Meaning, when a client presents multiple goals, such as:
I want to lose weight, start a business, improve my relationship and start feeling good about myself again.
That’s a full-course meal and then some. Don’t freeze! Chunk down.
Chunking down means choosing a smaller set of information. It’s not difficult. Imagine that you have three houses to clean. Thinking of all that cleaning, you get overwhelmed. You can’t get it all done immediately. Which house shall you begin with? One house of three is a smaller set of information.
Chunk it down further. Which room in that one house gets cleaned first?
As coaches, we’re regularly sorting out smaller chunks that we can address inside one single coaching session.
In the above example, choose one place to begin: losing weight, starting a business, improving a relationship, or feeling good about yourself again. One bit at a time.
Let’s talk about what to say to clients in order to chunk down wisely.
Hand choices to the client by presenting options.
It’s not your job as a life coach to make choices for your client. You’re not qualified and neither am I. Instead, offer choices by presenting the options you hear coming from the client.
In the above example, you say to the client:
Ok, you’ve got a few areas to address: losing weight, starting a business, improving your relationship, and feeling good about yourself. Which one would you like to address in this session?
It’s not your choice, You’re a facilitator of choices.

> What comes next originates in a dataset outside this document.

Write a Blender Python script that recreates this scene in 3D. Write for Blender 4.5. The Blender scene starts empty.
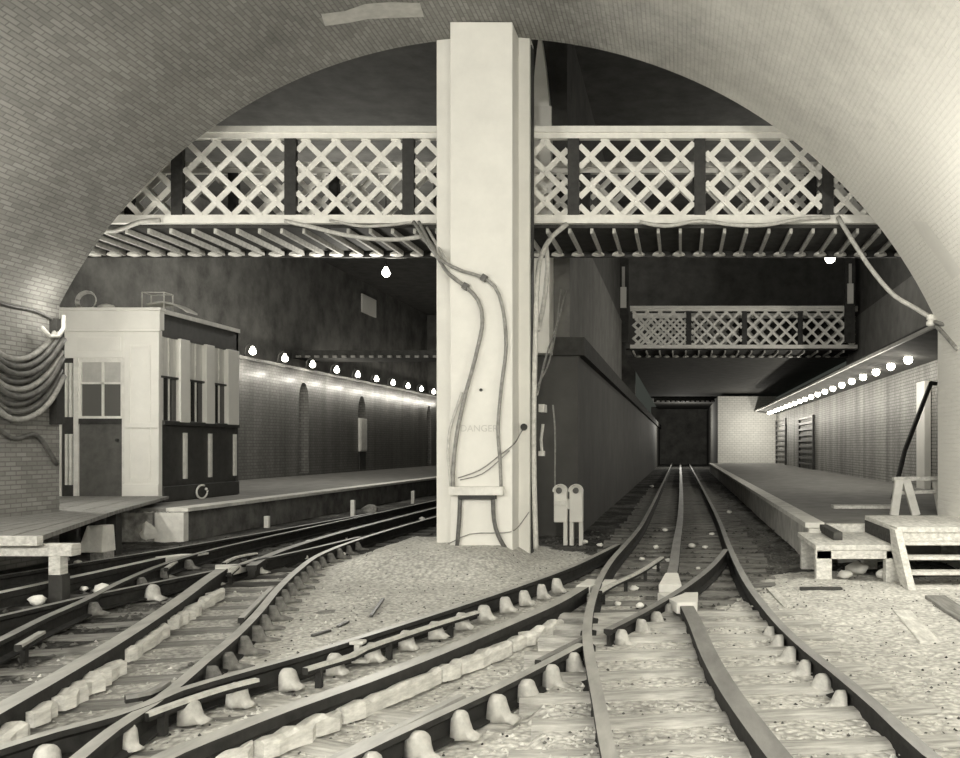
import bpy, bmesh, math, random
from mathutils import Vector, noise
random.seed(7)
SC = bpy.context.scene
COL = SC.collection
F, VX, VY, CZ = 900.0, 680.0, 447.0, 1.39          # lens (px), vanishing point of the tracks, camera height above the rails

def at(px, py, Y):                                  # point at depth Y
    return Vector(((px-VX)*Y/F, Y, CZ-(py-VY)*Y/F))
def gp(px, py, z=0.0):                              # point on a level plane
    Y = (CZ-z)*F/(py-VY)
    return Vector(((px-VX)*Y/F, Y, z))

# ---------------------------------------------------------------- materials
def new_mat(name):
    m = bpy.data.materials.new(name); m.use_nodes = True
    nt = m.node_tree; b = nt.nodes['Principled BSDF']
    return m, nt, b
TINT = (1.0, 0.985, 0.925)
def grey(v): return (v*TINT[0], v*TINT[1], v*TINT[2], 1)
def mat(name, v, rough=.7, var=.25, scale=6.0, bump=.0, metallic=0.0, spec=.3, detail=5, stretch=None, v2=None):
    m, nt, b = new_mat(name)
    tc = nt.nodes.new('ShaderNodeTexCoord'); n = nt.nodes.new('ShaderNodeTexNoise')
    n.inputs['Scale'].default_value = scale; n.inputs['Detail'].default_value = detail; n.inputs['Roughness'].default_value = .65
    src = tc.outputs['Object']
    if stretch:
        mp = nt.nodes.new('ShaderNodeMapping'); mp.inputs['Scale'].default_value = stretch
        nt.links.new(src, mp.inputs['Vector']); src = mp.outputs['Vector']
    nt.links.new(src, n.inputs['Vector'])
    r = nt.nodes.new('ShaderNodeValToRGB')
    lo = v*(1-var) if v2 is None else v; hi = v*(1+var) if v2 is None else v2
    r.color_ramp.elements[0].position = .32; r.color_ramp.elements[1].position = .68
    r.color_ramp.elements[0].color = grey(lo); r.color_ramp.elements[1].color = grey(min(hi, .9))
    nt.links.new(n.outputs['Fac'], r.inputs['Fac']); nt.links.new(r.outputs['Color'], b.inputs['Base Color'])
    b.inputs['Roughness'].default_value = rough; b.inputs['Metallic'].default_value = metallic
    b.inputs['Specular IOR Level'].default_value = spec
    if bump:
        bp = nt.nodes.new('ShaderNodeBump'); bp.inputs['Strength'].default_value = bump; bp.inputs['Distance'].default_value = .02
        nt.links.new(n.outputs['Fac'], bp.inputs['Height']); nt.links.new(bp.outputs['Normal'], b.inputs['Normal'])
    return m
def brick_mat(name, c1, c2, mortar, bw=.21, bh=.07, bump=.4, rough=.75, spec=.3, var=.35, vscale=.8, streak=False, msize=.012):
    m, nt, b = new_mat(name)
    tc = nt.nodes.new('ShaderNodeTexCoord'); br = nt.nodes.new('ShaderNodeTexBrick')
    br.inputs['Scale'].default_value = 1; br.inputs['Brick Width'].default_value = bw; br.inputs['Row Height'].default_value = bh
    br.inputs['Mortar Size'].default_value = msize; br.inputs['Mortar Smooth'].default_value = .3
    br.inputs['Color1'].default_value = grey(c1); br.inputs['Color2'].default_value = grey(c2); br.inputs['Mortar'].default_value = grey(mortar)
    nt.links.new(tc.outputs['UV'], br.inputs['Vector'])
    n = nt.nodes.new('ShaderNodeTexNoise'); n.inputs['Scale'].default_value = vscale; n.inputs['Detail'].default_value = 8; n.inputs['Roughness'].default_value = .7
    src = tc.outputs['Object']
    if streak:
        mp = nt.nodes.new('ShaderNodeMapping'); mp.inputs['Scale'].default_value = (1.5, 1.5, .12)
        nt.links.new(src, mp.inputs['Vector']); src = mp.outputs['Vector']
    nt.links.new(src, n.inputs['Vector'])
    r = nt.nodes.new('ShaderNodeValToRGB'); r.color_ramp.elements[0].position = .3; r.color_ramp.elements[1].position = .7
    r.color_ramp.elements[0].color = (1-var,)*3+(1,); r.color_ramp.elements[1].color = (1,)*4
    nt.links.new(n.outputs['Fac'], r.inputs['Fac'])
    mx = nt.nodes.new('ShaderNodeMixRGB'); mx.blend_type = 'MULTIPLY'; mx.inputs[0].default_value = 1
    nt.links.new(br.outputs['Color'], mx.inputs[1]); nt.links.new(r.outputs['Color'], mx.inputs[2])
    nt.links.new(mx.outputs[0], b.inputs['Base Color'])
    bp = nt.nodes.new('ShaderNodeBump'); bp.inputs['Strength'].default_value = bump; bp.inputs['Distance'].default_value = .015; bp.invert = True
    nt.links.new(br.outputs['Fac'], bp.inputs['Height'])
    n2 = nt.nodes.new('ShaderNodeTexNoise'); n2.inputs['Scale'].default_value = 9; n2.inputs['Detail'].default_value = 4
    nt.links.new(tc.outputs['Object'], n2.inputs['Vector'])
    bp2 = nt.nodes.new('ShaderNodeBump'); bp2.inputs['Strength'].default_value = bump*.6; bp2.inputs['Distance'].default_value = .03
    nt.links.new(n2.outputs['Fac'], bp2.inputs['Height']); nt.links.new(bp.outputs['Normal'], bp2.inputs['Normal'])
    nt.links.new(bp2.outputs['Normal'], b.inputs['Normal'])
    b.inputs['Roughness'].default_value = rough; b.inputs['Specular IOR Level'].default_value = spec
    return m
def emit_mat(name, strength, col=(1, .95, .82)):
    m, nt, b = new_mat(name)
    b.inputs['Base Color'].default_value = col+(1,); b.inputs['Emission Color'].default_value = col+(1,)
    b.inputs['Emission Strength'].default_value = strength
    return m
def glass_mat(name, v, rough=.12):
    m, nt, b = new_mat(name)
    b.inputs['Base Color'].default_value = grey(v); b.inputs['Roughness'].default_value = rough
    b.inputs['Specular IOR Level'].default_value = .6
    tc = nt.nodes.new('ShaderNodeTexCoord'); n = nt.nodes.new('ShaderNodeTexNoise'); n.inputs['Scale'].default_value = 2.2
    bp = nt.nodes.new('ShaderNodeBump'); bp.inputs['Strength'].default_value = .12
    nt.links.new(tc.outputs['Object'], n.inputs['Vector']); nt.links.new(n.outputs['Fac'], bp.inputs['Height']); nt.links.new(bp.outputs['Normal'], b.inputs['Normal'])
    return m
def ground_mat(name):
    m, nt, b = new_mat(name)
    tc = nt.nodes.new('ShaderNodeTexCoord')
    def nz(scale, detail=6, rough=.7):
        n = nt.nodes.new('ShaderNodeTexNoise'); n.inputs['Scale'].default_value = scale; n.inputs['Detail'].default_value = detail
        n.inputs['Roughness'].default_value = rough; nt.links.new(tc.outputs['Object'], n.inputs['Vector']); return n
    a = nt.nodes.new('ShaderNodeAttribute'); a.attribute_name = 'pale_gravel'
    v = nt.nodes.new('ShaderNodeTexVoronoi'); v.inputs['Scale'].default_value = 22; nt.links.new(tc.outputs['Object'], v.inputs['Vector'])
    big, mid = nz(1.1), nz(13, 8, .8)
    def ramp(src, lo, hi, p0=.3, p1=.7):
        r = nt.nodes.new('ShaderNodeValToRGB'); r.color_ramp.elements[0].position = p0; r.color_ramp.elements[1].position = p1
        r.color_ramp.elements[0].color = lo; r.color_ramp.elements[1].color = hi; nt.links.new(src, r.inputs['Fac']); return r
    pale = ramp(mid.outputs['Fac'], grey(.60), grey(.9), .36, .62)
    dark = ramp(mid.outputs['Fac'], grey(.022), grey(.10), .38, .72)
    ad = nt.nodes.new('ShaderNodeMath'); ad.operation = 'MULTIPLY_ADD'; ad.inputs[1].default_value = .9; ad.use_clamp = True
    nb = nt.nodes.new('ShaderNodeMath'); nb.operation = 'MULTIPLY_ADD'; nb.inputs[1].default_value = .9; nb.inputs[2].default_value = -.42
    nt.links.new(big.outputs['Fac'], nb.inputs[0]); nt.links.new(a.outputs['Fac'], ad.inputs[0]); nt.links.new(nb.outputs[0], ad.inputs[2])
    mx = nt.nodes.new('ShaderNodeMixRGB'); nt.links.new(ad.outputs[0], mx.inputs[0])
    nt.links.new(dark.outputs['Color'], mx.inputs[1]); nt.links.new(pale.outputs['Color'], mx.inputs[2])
    st = ramp(v.outputs['Distance'], (1, 1, 1, 1), (.62, .62, .62, 1), .2, .75)
    mm = nt.nodes.new('ShaderNodeMixRGB'); mm.blend_type = 'MULTIPLY'; mm.inputs[0].default_value = 1
    nt.links.new(mx.outputs[0], mm.inputs[1]); nt.links.new(st.outputs['Color'], mm.inputs[2])
    nt.links.new(mm.outputs[0], b.inputs['Base Color'])
    bp = nt.nodes.new('ShaderNodeBump'); bp.inputs['Strength'].default_value = .7; bp.inputs['Distance'].default_value = .02; bp.invert = True
    nt.links.new(v.outputs['Distance'], bp.inputs['Height']); nt.links.new(bp.outputs['Normal'], b.inputs['Normal'])
    b.inputs['Roughness'].default_value = .95; b.inputs['Specular IOR Level'].default_value = .1
    return m

M = {}
M['vault'] = brick_mat('vault_brick', .34, .25, .20, bw=.19, bh=.06, bump=.7, var=.35, vscale=.6, msize=.008)
M['patch'] = mat('new_plaster', .46, .85, .12, 9, .2)
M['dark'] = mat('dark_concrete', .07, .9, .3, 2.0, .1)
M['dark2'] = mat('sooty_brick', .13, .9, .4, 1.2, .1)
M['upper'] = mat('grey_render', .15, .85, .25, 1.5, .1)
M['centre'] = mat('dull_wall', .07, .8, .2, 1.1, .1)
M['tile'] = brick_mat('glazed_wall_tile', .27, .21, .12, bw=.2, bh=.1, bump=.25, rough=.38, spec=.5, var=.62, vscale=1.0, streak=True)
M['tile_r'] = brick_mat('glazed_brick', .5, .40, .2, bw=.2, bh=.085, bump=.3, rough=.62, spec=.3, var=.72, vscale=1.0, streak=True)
M['tile_e'] = brick_mat('pale_end_brick', .78, .72, .5, bw=.3, bh=.14, bump=.3, var=.15)
M['plaster'] = mat('white_plaster', .72, .7, .1, 3, .05)
M['sliver'] = mat('sliver_white', .86, .7, .04, 3)
M['white'] = mat('white_paint', .76, .55, .05, 2.2, .03)
M['white2'] = mat('worn_white_paint', .70, .6, .14, 5, .08)
M['lattice'] = mat('lattice_paint', .84, .6, .08, 8, .05)
M['iron'] = mat('dark_iron', .035, .6, .35, 9, .1, spec=.4)
M['rust'] = mat('rail_side', .022, .8, .4, 12, .15, spec=.25)
M['steel'] = mat('worn_rail_top', .36, .45, .25, 8, .03, spec=.5, stretch=(1, .25, 1))
M['steel_d'] = mat('dull_rail_top', .2, .5, .3, 8, .03, spec=.5, stretch=(1, .25, 1))
M['cast'] = mat('dusty_casting', .46, .8, .25, 14, .15)
M['cast_d'] = mat('grimy_casting', .16, .75, .5, 14, .15)
M['ramp'] = mat('pale_ramp', .66, .7, .08, 6, .05)
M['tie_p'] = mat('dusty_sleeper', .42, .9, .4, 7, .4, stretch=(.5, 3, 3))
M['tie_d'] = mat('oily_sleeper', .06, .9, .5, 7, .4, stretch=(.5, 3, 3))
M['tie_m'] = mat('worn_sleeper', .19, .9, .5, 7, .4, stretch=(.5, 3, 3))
M['board'] = mat('pale_timber', .60, .8, .28, 9, .3, stretch=(2, .6, 3))
M['deck'] = mat('grey_deck_timber', .21, .85, .35, 4, .25, stretch=(6, .7, 1))
M['deckd'] = mat('dark_deck', .05, .9, .3, 5)
M['slab'] = mat('platform_top', .19, .85, .22, 2.5, .1)
M['slab_edge'] = mat('platform_edge', .62, .8, .2, 4, .15)
M['slab_face'] = mat('platform_face', .13, .85, .45, 3, .2)
M['pface_r'] = mat('platform_face_pale', .42, .85, .3, 3, .2)
M['stone'] = mat('rough_stone', .30, .9, .6, 6, .6)
M['white_stone'] = mat('whitewashed_stone', .74, .85, .12, 7, .3)
M['cable_p'] = mat('pale_cable', .52, .6, .2, 14, .05)
M['cable_m'] = mat('grey_cable', .27, .6, .3, 14, .05)
M['cable_d'] = mat('dark_cable', .10, .5, .4, 14, .1, spec=.5)
M['wood_d'] = mat('dark_booth_paint', .045, .5, .3, 6, .05, spec=.45)
M['door_d'] = mat('grey_door_panel', .10, .6, .25, 5, .05)
M['frost'] = mat('blind_cloth', .44, .7, .15, 3)
M['pale_blind'] = mat('pale_blind', .66, .75, .2, 5, 0, stretch=(1, 6, .2))
M['glass'] = glass_mat('dark_glass', .035)
M['glass2'] = glass_mat('grey_glass', .12, .2)
M['gravel_p'] = mat('pale_stones', .5, .9, .3, 1.7, 0)
M['gravel_d'] = mat('dark_stones', .09, .9, .8, 2.7, 0)
M['bulb'] = emit_mat('lit_bulb', 14)
M['letter'] = mat('faded_lettering', .58, .7, .1, 5)
M['ground'] = ground_mat('track_bed')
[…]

As a life coach, you need not feel pressure. The direction of the coaching is up to the client. You can trust him or her to make the call.
These Three Life Coaching Filters Can Form an Approach to Coaching
With these coaching filters in place, you can create an overall approach to coaching your clients.
- Get the right chunk (something to address in this session).
- Have a single goal.
- Identify a single obstacle to the goal.
- Ask the client to choose among mentioned goals or obstacles.